El populismo debe reescribir la historia, evocando un pasado mítico que se perdió al aparecerse en el horizonte los saqueadores de turno —los conquistadores, los encomenderos de las potencias coloniales, los amos imperialistas y, en los últimos tiempos, los portadores del estandarte del neoliberalismo— antecesores directos, todos ellos, de los privilegiados pudientes de ahora.
Ese paraíso perdido lo resucitan los demagogos de la mano de un pueblo nostálgico de los tiempos pasados, embrujado por las asechanzas de una mente humana que suprime selectivamente las malas experiencias de la memoria y que conserva —para asegurar los intereses superiores de nuestra especie, lo suponemos— únicamente, o sobre todo, lo bueno que ha acontecido.
Opera, además, el repudio casi universal al presente, un rechazo hecho de insatisfacciones y resentimientos, justamente la materia prima de la que se sirven los sumos estrategas del populismo: Make America Great Again, ha cacareado incesantemente Donald Trump, hasta el punto de crear todo un movimiento social en torno a la restauración de esa presunta grandeza.
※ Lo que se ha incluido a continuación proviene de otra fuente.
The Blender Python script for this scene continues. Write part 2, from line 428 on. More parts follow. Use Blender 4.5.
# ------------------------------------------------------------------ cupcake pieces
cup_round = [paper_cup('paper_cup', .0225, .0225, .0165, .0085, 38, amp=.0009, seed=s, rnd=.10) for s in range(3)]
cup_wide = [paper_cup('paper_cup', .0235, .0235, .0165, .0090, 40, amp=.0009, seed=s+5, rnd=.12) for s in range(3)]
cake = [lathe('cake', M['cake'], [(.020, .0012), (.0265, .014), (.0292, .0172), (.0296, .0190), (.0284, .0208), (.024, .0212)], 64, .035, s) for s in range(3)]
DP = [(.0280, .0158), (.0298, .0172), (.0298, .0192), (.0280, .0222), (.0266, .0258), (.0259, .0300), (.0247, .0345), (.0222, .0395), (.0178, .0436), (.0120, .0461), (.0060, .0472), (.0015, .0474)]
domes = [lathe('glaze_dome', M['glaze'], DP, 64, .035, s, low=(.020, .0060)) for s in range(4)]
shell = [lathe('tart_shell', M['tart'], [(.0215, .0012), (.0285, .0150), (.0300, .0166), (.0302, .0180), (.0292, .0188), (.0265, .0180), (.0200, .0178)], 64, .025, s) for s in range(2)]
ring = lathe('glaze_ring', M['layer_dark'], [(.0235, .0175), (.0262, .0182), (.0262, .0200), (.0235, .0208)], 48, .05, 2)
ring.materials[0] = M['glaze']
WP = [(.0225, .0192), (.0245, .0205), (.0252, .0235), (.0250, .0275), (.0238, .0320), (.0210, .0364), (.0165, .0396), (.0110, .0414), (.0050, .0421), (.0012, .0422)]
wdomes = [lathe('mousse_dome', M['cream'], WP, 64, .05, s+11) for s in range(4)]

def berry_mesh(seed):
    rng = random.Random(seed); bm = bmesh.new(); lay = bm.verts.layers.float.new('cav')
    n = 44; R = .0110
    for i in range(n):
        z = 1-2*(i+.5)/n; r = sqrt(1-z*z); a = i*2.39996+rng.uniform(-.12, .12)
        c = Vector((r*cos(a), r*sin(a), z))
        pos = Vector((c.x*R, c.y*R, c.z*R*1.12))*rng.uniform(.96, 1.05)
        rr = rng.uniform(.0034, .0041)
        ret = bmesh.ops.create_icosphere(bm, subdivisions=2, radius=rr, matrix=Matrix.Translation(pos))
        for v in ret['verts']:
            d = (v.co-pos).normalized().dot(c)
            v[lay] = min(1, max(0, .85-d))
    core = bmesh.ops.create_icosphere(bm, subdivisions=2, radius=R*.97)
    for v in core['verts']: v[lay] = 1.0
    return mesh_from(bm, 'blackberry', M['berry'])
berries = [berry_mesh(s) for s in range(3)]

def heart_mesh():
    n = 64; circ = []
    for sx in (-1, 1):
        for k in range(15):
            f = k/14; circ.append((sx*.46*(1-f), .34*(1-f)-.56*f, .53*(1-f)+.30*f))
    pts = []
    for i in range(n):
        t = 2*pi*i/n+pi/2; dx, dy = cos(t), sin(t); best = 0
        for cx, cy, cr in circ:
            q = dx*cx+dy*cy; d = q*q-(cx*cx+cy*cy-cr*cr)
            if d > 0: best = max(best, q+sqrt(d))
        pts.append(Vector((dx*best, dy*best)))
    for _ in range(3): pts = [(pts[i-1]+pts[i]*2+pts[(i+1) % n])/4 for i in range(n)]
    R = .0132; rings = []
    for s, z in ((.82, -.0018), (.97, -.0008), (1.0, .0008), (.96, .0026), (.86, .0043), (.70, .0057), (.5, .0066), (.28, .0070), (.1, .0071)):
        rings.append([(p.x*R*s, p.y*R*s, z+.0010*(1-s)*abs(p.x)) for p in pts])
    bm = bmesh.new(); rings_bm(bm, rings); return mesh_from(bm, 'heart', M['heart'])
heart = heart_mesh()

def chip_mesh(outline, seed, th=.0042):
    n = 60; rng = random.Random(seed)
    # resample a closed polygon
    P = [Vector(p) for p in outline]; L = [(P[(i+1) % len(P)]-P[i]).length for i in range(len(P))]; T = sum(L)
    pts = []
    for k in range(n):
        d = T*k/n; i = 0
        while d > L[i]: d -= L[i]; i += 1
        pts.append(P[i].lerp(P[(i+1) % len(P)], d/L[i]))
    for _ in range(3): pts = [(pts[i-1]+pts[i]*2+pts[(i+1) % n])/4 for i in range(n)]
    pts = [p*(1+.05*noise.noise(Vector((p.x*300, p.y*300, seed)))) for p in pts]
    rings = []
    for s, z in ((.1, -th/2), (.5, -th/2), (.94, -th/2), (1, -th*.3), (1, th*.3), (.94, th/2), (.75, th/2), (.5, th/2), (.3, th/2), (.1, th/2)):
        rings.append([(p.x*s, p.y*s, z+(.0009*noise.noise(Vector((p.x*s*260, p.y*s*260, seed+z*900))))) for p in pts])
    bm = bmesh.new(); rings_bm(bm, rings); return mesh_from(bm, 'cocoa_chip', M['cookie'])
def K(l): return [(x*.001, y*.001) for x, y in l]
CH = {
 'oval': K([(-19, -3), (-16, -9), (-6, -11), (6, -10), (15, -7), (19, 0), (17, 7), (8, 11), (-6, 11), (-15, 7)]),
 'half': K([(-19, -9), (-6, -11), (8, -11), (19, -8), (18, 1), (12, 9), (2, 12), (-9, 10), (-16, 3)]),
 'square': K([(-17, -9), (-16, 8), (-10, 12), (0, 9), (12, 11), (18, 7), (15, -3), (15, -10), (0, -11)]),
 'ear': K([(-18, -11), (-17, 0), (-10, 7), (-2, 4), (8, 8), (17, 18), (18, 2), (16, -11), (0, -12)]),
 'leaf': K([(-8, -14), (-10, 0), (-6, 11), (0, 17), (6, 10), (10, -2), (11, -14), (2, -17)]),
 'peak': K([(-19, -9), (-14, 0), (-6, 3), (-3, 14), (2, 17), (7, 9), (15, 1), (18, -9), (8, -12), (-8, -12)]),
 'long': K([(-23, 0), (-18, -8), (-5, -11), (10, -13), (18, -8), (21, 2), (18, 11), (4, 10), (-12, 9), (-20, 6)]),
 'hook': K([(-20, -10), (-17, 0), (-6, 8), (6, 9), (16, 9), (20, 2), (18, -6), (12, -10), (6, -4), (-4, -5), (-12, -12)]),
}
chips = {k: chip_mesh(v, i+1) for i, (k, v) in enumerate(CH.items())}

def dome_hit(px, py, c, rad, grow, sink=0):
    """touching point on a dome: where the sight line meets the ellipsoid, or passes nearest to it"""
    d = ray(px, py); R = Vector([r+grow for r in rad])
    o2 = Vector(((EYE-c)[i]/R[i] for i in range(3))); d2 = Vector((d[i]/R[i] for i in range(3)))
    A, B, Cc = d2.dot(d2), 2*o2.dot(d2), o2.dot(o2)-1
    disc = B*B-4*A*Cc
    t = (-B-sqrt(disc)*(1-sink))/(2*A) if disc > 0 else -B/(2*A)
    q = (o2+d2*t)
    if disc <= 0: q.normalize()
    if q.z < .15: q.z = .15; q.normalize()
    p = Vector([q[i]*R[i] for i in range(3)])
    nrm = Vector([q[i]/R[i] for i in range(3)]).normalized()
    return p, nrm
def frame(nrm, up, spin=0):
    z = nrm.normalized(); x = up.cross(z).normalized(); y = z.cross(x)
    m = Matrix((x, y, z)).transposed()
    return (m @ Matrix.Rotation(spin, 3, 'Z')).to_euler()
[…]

Pero, por favor, ¿en qué momento dejó la tal ‘America’ de ser great? Lleva décadas enteras de ser la nación más rica y poderosa de este rincón de la Galaxia.
No todo, sin embargo, es la resucitación artificial de las glorias pasadas sino que la agenda populista rebosa de promesas: es un credo justiciero que avisa de un orden nuevo en el que a los oprimidos de siempre les lloverá el maná de la magnanimidad estatista y el bienestar estará asegurado por decreto, por no hablar de que la varita mágica del supremo caudillo enderezará de manera fulminante todos los entuertos: el referido Trump advirtió que terminaría con la guerra de Ucrania en 24 horas; aquí, nos fue fanfarroneando que el litro de gasolina costaría diez pesos, que la escalofriante inseguridad se esfumaría de un día para el otro y, fijando ya mayores plazos, que tendríamos al final un sistema de salud pública como el de Dinamarca.
Lo más extraño de todo esto es la complicidad de las masas con los propaladores de tan morrocotudas mentiras. Naturalmente, las voluntades se compran y la gente intercambia muy gustosamente derechos reales—seguridad, atención sanitaria, educación de calidad— por la paga quincenal que le dispensa papá Gobierno. ¿Hasta cuándo?